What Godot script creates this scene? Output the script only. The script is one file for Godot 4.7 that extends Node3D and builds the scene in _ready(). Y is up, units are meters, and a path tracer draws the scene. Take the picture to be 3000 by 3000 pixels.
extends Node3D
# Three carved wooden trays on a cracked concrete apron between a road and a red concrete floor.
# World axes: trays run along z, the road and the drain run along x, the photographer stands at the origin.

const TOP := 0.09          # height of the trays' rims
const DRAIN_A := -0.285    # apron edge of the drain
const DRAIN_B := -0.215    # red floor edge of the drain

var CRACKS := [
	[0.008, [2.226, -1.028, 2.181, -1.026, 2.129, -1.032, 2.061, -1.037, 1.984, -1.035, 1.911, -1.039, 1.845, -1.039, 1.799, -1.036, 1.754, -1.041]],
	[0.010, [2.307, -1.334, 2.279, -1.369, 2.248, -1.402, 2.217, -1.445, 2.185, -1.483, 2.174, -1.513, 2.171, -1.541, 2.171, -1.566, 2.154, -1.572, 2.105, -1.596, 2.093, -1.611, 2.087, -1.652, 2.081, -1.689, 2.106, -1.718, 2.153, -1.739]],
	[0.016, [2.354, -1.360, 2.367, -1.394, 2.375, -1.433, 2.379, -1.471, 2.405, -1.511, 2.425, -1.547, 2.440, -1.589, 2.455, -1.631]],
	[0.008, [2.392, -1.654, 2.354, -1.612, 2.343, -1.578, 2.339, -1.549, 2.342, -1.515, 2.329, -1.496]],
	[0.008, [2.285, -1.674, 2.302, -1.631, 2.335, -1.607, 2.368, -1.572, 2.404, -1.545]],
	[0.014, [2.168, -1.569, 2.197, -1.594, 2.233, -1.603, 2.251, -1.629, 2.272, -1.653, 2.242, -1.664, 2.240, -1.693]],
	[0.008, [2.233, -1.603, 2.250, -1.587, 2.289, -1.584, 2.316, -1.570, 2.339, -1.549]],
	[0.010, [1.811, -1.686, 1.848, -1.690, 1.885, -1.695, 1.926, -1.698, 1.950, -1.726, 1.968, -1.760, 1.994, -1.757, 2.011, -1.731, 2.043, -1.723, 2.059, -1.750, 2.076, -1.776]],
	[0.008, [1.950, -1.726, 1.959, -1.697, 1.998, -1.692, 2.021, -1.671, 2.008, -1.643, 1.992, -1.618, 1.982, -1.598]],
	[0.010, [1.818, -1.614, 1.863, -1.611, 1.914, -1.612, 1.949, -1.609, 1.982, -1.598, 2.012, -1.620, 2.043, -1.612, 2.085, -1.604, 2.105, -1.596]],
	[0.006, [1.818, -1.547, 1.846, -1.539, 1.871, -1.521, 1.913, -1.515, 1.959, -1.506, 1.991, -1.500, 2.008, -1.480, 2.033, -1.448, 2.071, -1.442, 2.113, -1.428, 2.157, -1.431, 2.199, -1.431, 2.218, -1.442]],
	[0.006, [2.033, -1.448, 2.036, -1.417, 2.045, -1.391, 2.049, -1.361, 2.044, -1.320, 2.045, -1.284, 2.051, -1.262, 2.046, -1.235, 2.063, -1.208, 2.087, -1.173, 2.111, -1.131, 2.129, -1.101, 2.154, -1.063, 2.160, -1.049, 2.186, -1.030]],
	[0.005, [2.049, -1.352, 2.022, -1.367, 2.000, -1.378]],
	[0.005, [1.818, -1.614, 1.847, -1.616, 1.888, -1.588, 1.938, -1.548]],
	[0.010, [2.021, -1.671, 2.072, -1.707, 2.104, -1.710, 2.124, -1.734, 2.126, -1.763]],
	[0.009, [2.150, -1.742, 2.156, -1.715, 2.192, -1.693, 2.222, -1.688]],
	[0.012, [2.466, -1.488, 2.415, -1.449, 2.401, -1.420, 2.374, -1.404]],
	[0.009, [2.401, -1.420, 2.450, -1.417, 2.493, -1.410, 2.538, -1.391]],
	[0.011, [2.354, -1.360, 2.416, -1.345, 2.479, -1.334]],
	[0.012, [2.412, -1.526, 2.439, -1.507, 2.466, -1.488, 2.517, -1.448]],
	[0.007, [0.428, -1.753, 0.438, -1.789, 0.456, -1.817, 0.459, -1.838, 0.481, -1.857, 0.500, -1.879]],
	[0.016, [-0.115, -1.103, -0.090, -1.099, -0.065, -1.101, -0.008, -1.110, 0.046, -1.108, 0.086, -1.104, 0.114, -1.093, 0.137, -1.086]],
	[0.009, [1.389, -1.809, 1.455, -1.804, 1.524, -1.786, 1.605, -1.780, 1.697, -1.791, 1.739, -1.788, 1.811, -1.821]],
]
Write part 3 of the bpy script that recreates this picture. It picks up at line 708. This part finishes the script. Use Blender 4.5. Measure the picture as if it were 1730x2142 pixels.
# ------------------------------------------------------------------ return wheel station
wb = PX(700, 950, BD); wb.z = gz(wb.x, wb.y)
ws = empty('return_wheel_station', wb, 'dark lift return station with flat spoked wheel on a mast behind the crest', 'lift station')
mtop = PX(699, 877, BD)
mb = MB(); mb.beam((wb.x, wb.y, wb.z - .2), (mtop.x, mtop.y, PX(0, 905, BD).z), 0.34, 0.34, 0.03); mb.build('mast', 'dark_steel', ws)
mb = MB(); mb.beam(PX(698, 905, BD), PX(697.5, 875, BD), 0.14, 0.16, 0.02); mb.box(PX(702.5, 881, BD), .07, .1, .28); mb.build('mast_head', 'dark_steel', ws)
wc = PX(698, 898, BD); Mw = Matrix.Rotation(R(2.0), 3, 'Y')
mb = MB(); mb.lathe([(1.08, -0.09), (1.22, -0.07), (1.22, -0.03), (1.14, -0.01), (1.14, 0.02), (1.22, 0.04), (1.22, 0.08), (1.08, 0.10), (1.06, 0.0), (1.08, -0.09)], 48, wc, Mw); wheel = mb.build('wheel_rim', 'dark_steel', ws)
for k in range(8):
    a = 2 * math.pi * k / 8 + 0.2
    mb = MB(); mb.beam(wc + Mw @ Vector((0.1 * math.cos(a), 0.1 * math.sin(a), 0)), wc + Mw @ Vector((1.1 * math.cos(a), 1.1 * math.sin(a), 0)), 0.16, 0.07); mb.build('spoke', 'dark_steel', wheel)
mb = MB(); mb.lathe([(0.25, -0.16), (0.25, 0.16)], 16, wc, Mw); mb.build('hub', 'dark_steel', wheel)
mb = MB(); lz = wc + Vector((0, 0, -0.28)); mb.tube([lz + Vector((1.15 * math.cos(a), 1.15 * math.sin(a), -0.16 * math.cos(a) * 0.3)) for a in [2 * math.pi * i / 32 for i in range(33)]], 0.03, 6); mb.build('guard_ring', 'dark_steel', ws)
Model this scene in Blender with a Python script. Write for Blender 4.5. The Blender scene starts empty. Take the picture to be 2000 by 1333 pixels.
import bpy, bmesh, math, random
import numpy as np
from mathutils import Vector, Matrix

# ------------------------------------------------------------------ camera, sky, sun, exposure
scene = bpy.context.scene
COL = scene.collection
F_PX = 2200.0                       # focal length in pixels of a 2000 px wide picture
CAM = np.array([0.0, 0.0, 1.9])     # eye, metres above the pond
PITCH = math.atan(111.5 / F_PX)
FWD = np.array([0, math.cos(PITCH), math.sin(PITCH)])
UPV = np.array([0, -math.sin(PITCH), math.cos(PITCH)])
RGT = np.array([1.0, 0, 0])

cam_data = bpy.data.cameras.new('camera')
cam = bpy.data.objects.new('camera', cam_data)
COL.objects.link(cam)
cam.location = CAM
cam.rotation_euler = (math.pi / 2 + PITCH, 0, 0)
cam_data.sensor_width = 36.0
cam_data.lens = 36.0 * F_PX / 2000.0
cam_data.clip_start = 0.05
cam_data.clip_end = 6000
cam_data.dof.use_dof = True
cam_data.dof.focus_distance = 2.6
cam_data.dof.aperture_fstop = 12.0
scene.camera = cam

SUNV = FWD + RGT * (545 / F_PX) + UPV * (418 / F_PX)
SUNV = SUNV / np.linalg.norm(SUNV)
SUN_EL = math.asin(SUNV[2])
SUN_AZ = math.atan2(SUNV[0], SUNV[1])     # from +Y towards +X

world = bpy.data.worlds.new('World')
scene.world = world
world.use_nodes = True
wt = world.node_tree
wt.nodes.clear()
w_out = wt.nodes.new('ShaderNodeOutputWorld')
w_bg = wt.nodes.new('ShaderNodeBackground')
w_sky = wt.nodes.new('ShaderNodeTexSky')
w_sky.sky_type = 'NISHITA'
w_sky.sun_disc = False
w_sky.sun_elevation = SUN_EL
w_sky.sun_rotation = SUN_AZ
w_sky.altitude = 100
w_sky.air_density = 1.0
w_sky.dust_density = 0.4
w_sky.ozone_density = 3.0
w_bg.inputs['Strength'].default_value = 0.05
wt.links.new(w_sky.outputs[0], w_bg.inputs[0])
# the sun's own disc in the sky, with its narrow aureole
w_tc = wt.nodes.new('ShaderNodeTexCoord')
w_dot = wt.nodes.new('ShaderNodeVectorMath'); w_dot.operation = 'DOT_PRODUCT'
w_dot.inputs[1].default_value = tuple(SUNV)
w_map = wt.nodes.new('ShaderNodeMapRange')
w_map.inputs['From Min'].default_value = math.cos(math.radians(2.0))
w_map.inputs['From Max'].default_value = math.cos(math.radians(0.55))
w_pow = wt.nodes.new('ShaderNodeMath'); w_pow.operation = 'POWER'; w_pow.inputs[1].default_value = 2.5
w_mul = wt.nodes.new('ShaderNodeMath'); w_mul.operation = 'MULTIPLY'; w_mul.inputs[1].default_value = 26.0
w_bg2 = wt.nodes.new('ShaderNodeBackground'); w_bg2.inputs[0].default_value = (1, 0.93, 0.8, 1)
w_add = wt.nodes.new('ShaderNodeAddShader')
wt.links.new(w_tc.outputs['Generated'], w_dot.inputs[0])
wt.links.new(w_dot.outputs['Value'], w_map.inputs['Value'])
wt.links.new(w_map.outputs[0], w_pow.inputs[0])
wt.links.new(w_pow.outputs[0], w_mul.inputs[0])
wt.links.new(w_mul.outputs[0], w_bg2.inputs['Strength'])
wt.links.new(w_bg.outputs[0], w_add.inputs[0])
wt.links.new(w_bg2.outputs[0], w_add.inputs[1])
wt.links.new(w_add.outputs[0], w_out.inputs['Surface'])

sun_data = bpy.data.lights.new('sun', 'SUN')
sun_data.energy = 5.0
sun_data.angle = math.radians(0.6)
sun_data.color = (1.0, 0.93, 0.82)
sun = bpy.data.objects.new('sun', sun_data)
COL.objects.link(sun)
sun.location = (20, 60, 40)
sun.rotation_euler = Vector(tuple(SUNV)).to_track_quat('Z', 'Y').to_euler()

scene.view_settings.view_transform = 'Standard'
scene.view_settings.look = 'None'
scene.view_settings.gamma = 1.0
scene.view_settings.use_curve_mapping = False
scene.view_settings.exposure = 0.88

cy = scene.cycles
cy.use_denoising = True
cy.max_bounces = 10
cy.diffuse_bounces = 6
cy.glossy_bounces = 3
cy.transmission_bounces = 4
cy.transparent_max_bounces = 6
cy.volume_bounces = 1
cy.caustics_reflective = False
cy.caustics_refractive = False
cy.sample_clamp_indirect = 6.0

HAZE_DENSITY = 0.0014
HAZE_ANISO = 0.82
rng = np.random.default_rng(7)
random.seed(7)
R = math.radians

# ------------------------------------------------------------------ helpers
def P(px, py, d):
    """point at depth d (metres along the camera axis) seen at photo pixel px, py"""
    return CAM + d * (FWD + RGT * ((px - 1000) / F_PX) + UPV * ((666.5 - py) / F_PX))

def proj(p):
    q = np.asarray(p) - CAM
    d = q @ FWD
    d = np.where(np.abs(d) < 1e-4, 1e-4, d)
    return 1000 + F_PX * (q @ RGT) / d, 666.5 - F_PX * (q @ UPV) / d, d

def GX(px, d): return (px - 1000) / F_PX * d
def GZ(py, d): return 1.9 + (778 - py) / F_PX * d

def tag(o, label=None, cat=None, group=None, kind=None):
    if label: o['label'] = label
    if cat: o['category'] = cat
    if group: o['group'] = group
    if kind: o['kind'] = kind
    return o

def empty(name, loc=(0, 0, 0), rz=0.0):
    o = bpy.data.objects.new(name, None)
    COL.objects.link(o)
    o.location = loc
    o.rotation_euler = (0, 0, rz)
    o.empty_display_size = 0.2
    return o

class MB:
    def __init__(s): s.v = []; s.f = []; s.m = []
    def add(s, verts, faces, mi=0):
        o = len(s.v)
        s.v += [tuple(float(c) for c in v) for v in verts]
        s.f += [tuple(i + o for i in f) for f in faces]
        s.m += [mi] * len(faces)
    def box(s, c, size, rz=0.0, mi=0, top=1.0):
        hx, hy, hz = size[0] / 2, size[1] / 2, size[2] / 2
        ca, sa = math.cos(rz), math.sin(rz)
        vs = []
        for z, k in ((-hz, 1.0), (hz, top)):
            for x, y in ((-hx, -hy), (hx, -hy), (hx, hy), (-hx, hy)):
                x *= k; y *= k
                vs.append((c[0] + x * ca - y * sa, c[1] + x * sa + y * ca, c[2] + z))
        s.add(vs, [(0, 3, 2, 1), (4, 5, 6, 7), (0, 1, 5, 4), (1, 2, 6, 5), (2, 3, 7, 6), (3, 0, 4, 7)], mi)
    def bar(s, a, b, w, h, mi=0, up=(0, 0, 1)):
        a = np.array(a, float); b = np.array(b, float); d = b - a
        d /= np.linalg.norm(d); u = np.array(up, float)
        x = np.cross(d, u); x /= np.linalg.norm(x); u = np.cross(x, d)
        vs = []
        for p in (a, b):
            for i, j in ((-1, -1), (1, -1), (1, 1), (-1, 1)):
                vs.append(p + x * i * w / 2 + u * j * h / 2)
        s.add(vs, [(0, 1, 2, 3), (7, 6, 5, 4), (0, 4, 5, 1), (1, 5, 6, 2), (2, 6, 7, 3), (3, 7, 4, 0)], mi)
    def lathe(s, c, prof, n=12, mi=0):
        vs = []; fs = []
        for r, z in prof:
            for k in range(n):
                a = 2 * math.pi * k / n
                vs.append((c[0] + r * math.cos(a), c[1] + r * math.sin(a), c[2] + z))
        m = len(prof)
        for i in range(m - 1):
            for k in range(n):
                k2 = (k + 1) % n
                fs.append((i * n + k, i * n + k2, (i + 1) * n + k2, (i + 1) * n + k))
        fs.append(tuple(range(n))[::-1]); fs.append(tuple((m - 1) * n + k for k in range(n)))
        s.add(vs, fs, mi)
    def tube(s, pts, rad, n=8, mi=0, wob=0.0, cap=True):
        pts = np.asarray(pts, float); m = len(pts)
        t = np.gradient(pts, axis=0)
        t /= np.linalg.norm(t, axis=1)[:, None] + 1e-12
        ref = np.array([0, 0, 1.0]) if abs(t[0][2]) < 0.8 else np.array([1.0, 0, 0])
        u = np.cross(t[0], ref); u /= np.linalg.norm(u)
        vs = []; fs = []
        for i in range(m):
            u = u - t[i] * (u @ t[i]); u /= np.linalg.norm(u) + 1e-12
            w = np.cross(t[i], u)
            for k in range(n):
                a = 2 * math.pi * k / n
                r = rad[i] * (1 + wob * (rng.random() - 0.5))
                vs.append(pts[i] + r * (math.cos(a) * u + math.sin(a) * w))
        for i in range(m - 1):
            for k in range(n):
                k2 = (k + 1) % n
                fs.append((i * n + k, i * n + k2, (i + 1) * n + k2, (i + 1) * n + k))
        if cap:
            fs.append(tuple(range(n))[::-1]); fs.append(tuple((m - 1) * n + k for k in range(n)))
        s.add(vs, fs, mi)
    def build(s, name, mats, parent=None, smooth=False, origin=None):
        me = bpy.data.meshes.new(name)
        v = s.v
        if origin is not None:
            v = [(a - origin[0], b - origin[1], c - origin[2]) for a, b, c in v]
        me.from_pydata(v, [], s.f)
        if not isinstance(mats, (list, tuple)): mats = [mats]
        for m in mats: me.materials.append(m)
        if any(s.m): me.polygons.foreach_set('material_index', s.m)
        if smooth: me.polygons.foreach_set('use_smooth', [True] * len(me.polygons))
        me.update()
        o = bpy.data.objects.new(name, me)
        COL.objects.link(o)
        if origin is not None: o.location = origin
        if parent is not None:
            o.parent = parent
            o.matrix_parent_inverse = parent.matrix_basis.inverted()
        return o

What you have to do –
Repeat exactly, please, each line from the beginning of the data through the line with "# World axes: trays" in it, and only those lines.

Response for this exercise –
What Godot script creates this scene? Output the script only. The script is one file for Godot 4.7 that extends Node3D and builds the scene in _ready(). Y is up, units are meters, and a path tracer draws the scene. Take the picture to be 3000 by 3000 pixels.
extends Node3D
# Three carved wooden trays on a cracked concrete apron between a road and a red concrete floor.
# World axes: trays run along z, the road and the drain run along x, the photographer stands at the origin.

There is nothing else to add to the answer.